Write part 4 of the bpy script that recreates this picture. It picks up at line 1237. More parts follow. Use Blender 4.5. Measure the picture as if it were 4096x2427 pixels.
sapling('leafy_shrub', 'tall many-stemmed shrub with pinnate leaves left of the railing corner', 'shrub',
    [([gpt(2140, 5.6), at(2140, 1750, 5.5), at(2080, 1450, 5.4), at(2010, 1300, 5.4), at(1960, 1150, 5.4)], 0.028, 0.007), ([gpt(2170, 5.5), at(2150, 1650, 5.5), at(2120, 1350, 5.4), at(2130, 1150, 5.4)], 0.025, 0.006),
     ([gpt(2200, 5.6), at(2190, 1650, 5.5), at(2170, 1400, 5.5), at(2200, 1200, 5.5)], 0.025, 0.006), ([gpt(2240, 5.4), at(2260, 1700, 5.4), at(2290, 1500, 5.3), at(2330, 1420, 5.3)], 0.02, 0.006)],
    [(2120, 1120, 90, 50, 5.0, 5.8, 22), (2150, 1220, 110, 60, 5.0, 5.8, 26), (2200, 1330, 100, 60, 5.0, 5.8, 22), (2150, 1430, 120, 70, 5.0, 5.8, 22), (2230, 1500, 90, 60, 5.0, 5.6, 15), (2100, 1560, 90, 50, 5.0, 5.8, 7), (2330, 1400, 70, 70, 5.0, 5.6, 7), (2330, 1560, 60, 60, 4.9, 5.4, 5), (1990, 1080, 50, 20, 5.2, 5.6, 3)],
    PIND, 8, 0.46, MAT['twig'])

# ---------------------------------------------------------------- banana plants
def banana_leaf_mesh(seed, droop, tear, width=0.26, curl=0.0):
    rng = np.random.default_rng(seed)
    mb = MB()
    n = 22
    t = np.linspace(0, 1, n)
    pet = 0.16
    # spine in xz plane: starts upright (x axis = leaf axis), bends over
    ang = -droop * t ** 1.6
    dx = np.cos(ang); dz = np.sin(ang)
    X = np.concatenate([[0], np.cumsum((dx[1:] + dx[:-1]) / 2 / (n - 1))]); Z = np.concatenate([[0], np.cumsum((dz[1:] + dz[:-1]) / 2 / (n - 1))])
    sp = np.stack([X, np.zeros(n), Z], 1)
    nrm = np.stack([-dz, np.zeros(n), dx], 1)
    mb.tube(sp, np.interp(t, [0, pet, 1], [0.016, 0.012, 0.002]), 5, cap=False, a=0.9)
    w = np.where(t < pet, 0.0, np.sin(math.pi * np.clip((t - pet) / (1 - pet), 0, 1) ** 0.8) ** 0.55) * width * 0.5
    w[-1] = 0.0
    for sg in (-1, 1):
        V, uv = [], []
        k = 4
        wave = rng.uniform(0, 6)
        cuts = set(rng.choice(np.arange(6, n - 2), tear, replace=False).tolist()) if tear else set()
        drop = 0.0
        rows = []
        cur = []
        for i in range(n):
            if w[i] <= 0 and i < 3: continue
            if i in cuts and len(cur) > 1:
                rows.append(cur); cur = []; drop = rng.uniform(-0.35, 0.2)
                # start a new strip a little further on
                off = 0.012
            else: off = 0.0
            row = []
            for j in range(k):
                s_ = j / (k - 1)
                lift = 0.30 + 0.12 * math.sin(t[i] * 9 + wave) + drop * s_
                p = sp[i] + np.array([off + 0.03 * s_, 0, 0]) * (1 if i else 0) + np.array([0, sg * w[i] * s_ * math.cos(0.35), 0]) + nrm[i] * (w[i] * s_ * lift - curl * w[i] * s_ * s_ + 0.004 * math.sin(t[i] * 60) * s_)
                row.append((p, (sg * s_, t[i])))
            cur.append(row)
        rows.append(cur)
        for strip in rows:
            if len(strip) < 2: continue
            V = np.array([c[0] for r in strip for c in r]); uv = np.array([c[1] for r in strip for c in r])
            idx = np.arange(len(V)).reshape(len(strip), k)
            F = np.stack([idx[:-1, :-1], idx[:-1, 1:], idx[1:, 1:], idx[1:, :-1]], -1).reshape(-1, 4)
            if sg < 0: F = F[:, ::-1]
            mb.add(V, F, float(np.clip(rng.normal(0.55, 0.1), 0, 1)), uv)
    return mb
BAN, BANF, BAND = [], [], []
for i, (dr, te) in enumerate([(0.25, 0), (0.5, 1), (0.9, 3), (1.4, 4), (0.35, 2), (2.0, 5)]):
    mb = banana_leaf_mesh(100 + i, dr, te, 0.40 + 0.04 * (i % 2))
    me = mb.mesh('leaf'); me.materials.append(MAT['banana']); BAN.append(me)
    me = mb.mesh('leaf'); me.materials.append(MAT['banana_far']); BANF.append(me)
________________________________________
_TASK REQUIREMENTS:_
Exactly repeat the lines above, from the opening line through the one with "PIND, 8, 0.46, MAT['twig'])", and include nothing else.

_SOLVED PROBLEM:_
Write part 4 of the bpy script that recreates this picture. It picks up at line 1237. More parts follow. Use Blender 4.5. Measure the picture as if it were 4096x2427 pixels.
sapling('leafy_shrub', 'tall many-stemmed shrub with pinnate leaves left of the railing corner', 'shrub',
    [([gpt(2140, 5.6), at(2140, 1750, 5.5), at(2080, 1450, 5.4), at(2010, 1300, 5.4), at(1960, 1150, 5.4)], 0.028, 0.007), ([gpt(2170, 5.5), at(2150, 1650, 5.5), at(2120, 1350, 5.4), at(2130, 1150, 5.4)], 0.025, 0.006),
     ([gpt(2200, 5.6), at(2190, 1650, 5.5), at(2170, 1400, 5.5), at(2200, 1200, 5.5)], 0.025, 0.006), ([gpt(2240, 5.4), at(2260, 1700, 5.4), at(2290, 1500, 5.3), at(2330, 1420, 5.3)], 0.02, 0.006)],
    [(2120, 1120, 90, 50, 5.0, 5.8, 22), (2150, 1220, 110, 60, 5.0, 5.8, 26), (2200, 1330, 100, 60, 5.0, 5.8, 22), (2150, 1430, 120, 70, 5.0, 5.8, 22), (2230, 1500, 90, 60, 5.0, 5.6, 15), (2100, 1560, 90, 50, 5.0, 5.8, 7), (2330, 1400, 70, 70, 5.0, 5.6, 7), (2330, 1560, 60, 60, 4.9, 5.4, 5), (1990, 1080, 50, 20, 5.2, 5.6, 3)],
    PIND, 8, 0.46, MAT['twig'])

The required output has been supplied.